Александр Эртель - Записки Степняка стр 7.

Шрифт
Фон

Пожалуй, не будет преувеличением сказать, что Эртель едва ли не первым среди русских литераторов пореформенной эпохи увидел в процессах народной жизни, в их повседневном течении в условиях развития капитализма сложнейшее переплетение прогрессивного и враждебного интересам народа, взаимопроникновение того и другого. Только после Эртеля подобный подход к развитию капитализма (правда, несравненно шире и глубже, чем у Эртеля) оказался характерной особенностью творчества Чехова, а затем - уже на совсем новой основе - стал существеннейшей чертой историзма в творческом методе Горького.

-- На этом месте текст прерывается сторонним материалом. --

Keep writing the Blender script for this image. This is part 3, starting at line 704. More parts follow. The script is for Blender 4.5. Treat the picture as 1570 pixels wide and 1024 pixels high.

Своеобразие эртелевского понимания пореформенных обстоятельств русской жизни определило собою и характер восприятия повествователем, Степняком Батуриным, всего, с чем он сталкивался в своих наблюдениях и раздумьях, сформировало самый образ Степняка как повествователя. Все, о чем рассказывает Батурин, глубоко волнует его. Батурин душою сросся со степью: недаром он сам пожелал назвать себя как автора "Записок" Степняком. По мере накопления тягостных впечатлений он действительно приходит "к пессимизму "Идиллии" и "Аддио". Лирическая линия книги, передающая эволюцию настроения Степняка, очень важна для Эртеля. Она позволяет с особой стороны и с большой силой воспроизвести глубину и трудность жизненных противоречий. {XIX}

При всем этом Степняк неизменно остается прежде всего объективным наблюдателем, точнее - объективным исследователем всего происходящего. Он, как и сам Эртель, ни на что не закрывает глаз, сознательно стремится ничего не обойти, ничего не упустить - вплоть до важнейших особенностей речи людей, с которыми сталкивается (отсюда, из этого пристального внимания писателя ко всему, что в самой жизни характеризует человека, возникает, кстати, исключительная выразительность языка в произведениях Эртеля, отмеченная еще Львом Толстым).

Эта позиция и самый облик повествователя сделали "Записки Степняка" произведением, в главном для народнической критики неприемлемым. Не случайно Н. К. Михайловский в отклике на книгу Эртеля все свои неодобрительные замечания сосредоточил в первую очередь именно на образе повествователя, на образе Степняка.

Сами по себе все или почти все картины действительности, нарисованные автором "Записок Степняка", могли бы порознь встретиться и действительно встречаются в немалом числе произведений народнических писателей 70-80-х годов. Ново, глубоко перспективно для литературного процесса было соотношение этих картин, складывавшееся у Эртеля и получившее наиболее прямое выражение в образе Степняка Батурина как повествователя. Пессимизм Степняка - не форма отказа от общественной активности, как утверждал Михайловский. Это результат осознания Эртелем и его героем-повествователем того, как сложны объективные обстоятельства, как недоступно решение важнейших жизненных вопросов, если исходить из одних лишь субъективных устремлений. И пессимизм этот был во многом и многом исторически плодотворнее, чем наивная вера самых честных и даже самых самоотверженных народников. Именно отсюда протягивались нити к знаменитой чеховской "объективности", ставшей одним из существеннейших и исторически характернейших явлений в развитии литературы последней трети XIX столетия, "объективности", тоже непонятой и отвергнутой и Михайловским и другими иародниками.

4

В центре наблюдений Степняка, в центре первой книги Эртеля стоят экономические отношения между людьми в пореформенной деревне, раскрываемые главным образом через анализ психологического своеобразия характеров в это время. {XX}

О 80-х годах Ленин говорил, что "в России не было эпохи, про которую бы до такой степени можно было сказать: "наступила очередь мысли и разума", как про эпоху Александра III!"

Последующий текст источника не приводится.